Job: List each line of the data that holds the string "wide", please.
** begin **
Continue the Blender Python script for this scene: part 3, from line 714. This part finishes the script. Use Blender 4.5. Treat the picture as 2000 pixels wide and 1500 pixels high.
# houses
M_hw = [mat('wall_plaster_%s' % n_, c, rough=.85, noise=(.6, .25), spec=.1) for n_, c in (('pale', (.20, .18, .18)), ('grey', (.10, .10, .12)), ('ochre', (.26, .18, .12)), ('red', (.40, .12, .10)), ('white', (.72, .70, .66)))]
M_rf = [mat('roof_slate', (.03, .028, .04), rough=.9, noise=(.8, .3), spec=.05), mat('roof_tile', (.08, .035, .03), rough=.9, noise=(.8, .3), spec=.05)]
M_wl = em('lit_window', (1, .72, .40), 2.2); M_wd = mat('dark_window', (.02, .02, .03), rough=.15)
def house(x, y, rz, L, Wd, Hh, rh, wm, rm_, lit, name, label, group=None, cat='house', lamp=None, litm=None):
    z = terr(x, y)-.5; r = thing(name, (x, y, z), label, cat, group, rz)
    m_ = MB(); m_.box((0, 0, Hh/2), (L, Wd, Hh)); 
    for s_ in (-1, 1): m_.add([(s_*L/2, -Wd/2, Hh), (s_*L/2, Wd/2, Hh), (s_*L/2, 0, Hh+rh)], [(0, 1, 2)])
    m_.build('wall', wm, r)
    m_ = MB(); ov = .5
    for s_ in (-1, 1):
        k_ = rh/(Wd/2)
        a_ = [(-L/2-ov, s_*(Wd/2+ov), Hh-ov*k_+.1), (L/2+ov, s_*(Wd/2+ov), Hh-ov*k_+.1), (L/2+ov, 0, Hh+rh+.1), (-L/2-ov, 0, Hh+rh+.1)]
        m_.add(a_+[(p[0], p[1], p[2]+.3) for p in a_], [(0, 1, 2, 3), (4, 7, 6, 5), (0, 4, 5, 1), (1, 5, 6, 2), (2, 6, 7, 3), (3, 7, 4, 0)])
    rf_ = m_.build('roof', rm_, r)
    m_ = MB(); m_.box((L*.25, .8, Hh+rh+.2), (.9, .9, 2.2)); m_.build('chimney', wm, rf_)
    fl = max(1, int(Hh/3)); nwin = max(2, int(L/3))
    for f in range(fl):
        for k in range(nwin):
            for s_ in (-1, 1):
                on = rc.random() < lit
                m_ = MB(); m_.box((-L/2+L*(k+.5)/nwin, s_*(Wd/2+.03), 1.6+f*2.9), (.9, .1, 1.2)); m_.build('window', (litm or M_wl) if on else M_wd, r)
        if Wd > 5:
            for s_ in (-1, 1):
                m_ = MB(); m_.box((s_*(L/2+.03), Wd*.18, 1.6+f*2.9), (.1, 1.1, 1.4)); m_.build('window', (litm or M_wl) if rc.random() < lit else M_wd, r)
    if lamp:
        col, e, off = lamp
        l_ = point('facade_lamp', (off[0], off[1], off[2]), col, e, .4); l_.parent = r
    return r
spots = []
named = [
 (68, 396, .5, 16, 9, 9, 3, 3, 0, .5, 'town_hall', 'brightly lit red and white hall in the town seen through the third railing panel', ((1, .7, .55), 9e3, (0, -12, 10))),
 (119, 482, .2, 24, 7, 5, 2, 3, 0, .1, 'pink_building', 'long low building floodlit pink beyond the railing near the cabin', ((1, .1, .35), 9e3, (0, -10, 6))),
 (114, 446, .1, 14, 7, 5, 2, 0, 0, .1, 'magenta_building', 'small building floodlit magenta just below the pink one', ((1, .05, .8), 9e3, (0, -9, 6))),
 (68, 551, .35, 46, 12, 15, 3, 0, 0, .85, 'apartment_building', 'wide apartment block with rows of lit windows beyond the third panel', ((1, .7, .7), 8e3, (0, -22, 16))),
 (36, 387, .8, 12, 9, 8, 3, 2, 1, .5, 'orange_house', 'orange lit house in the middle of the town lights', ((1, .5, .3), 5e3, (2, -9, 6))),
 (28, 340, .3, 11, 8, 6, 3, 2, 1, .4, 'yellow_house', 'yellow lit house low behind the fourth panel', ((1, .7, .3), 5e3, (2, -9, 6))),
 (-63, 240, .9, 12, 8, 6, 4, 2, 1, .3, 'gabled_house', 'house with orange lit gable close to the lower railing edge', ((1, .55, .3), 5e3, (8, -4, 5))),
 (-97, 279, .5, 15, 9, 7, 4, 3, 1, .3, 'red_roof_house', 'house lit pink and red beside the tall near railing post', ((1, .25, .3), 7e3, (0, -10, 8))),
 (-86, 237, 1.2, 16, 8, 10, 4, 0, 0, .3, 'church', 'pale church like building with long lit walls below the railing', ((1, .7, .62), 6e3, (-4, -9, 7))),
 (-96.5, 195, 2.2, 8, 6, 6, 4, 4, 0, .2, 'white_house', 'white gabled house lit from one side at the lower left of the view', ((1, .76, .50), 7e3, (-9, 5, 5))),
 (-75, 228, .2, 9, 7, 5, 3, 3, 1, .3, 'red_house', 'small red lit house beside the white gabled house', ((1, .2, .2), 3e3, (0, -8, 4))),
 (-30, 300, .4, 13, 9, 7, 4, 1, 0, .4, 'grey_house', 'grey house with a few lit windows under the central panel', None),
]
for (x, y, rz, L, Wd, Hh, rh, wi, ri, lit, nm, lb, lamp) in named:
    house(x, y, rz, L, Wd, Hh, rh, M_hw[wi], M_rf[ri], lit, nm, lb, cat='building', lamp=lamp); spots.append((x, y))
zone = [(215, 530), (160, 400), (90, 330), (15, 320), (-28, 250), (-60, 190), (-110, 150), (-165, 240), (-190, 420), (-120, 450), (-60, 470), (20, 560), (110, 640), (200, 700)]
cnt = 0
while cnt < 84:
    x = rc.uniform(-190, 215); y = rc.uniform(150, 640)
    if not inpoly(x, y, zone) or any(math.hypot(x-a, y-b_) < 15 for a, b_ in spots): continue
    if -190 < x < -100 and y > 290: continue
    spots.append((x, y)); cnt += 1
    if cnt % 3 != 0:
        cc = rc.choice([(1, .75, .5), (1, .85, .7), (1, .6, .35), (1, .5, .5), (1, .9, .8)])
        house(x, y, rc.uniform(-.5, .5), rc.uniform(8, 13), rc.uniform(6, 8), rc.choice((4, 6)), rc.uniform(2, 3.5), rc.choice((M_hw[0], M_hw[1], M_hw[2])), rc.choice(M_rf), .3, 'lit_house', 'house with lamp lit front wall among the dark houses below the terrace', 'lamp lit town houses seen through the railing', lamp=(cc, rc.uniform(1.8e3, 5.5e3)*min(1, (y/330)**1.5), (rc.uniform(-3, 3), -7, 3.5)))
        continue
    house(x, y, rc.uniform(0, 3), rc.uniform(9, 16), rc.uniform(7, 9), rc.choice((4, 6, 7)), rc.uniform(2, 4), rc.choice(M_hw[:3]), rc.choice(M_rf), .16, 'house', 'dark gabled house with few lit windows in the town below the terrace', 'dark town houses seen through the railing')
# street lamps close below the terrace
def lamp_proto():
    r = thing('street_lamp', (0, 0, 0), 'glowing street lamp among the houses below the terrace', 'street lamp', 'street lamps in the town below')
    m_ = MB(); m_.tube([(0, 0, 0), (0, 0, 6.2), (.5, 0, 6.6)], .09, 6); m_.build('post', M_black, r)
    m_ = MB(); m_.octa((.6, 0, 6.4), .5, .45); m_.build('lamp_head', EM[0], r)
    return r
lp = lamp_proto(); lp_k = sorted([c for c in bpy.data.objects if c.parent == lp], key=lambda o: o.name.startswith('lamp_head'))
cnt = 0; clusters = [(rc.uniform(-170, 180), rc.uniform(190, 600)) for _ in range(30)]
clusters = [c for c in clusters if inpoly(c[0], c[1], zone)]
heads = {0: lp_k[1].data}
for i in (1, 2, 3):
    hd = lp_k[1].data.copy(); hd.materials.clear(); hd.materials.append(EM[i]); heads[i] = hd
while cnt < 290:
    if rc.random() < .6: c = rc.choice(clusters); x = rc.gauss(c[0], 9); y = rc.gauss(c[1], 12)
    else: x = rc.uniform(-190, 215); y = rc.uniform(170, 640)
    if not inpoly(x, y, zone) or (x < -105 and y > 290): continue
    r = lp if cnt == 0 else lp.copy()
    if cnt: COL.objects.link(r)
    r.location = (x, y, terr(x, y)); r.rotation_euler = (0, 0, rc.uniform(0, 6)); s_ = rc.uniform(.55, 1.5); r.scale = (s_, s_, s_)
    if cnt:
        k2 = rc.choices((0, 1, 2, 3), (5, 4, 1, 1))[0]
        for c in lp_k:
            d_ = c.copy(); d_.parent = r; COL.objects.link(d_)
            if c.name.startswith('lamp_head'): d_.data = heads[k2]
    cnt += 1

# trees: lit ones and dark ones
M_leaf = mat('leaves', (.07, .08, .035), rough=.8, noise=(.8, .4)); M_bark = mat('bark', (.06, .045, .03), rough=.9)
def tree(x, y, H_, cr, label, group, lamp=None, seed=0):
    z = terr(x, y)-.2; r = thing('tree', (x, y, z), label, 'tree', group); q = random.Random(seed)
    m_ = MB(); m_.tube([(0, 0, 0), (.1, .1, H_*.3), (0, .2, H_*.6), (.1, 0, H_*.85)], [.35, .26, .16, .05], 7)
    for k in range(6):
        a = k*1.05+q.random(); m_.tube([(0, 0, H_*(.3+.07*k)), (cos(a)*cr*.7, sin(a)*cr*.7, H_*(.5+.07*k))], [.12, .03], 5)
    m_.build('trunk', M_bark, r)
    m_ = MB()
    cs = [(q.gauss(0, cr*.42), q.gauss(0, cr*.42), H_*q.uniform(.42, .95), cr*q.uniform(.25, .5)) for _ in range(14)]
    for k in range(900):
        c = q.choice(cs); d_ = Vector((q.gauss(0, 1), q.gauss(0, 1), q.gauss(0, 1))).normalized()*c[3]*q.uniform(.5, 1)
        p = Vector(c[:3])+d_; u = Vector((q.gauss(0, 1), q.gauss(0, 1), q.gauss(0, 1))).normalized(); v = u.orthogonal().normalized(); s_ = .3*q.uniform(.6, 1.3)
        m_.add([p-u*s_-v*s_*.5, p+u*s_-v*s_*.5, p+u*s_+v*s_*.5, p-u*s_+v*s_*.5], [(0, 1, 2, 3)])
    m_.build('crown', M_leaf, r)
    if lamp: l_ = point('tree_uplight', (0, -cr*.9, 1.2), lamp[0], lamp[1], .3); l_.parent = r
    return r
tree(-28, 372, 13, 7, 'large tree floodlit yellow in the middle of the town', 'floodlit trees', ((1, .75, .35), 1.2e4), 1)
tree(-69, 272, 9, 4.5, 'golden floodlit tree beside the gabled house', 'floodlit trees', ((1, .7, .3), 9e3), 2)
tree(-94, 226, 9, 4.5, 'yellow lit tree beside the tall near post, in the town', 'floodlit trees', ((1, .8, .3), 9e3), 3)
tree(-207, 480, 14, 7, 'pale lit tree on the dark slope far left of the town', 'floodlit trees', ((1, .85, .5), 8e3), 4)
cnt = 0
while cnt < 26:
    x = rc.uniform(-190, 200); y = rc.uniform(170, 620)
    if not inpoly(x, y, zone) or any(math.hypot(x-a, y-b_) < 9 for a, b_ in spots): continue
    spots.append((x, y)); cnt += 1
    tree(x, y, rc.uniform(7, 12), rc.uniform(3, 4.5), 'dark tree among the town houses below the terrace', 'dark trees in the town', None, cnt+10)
** end **
Answer:
Continue the Blender Python script for this scene: part 3, from line 714. This part finishes the script. Use Blender 4.5. Treat the picture as 2000 pixels wide and 1500 pixels high.
 (68, 551, .35, 46, 12, 15, 3, 0, 0, .85, 'apartment_building', 'wide apartment block with rows of lit windows beyond the third panel', ((1, .7, .7), 8e3, (0, -22, 16))),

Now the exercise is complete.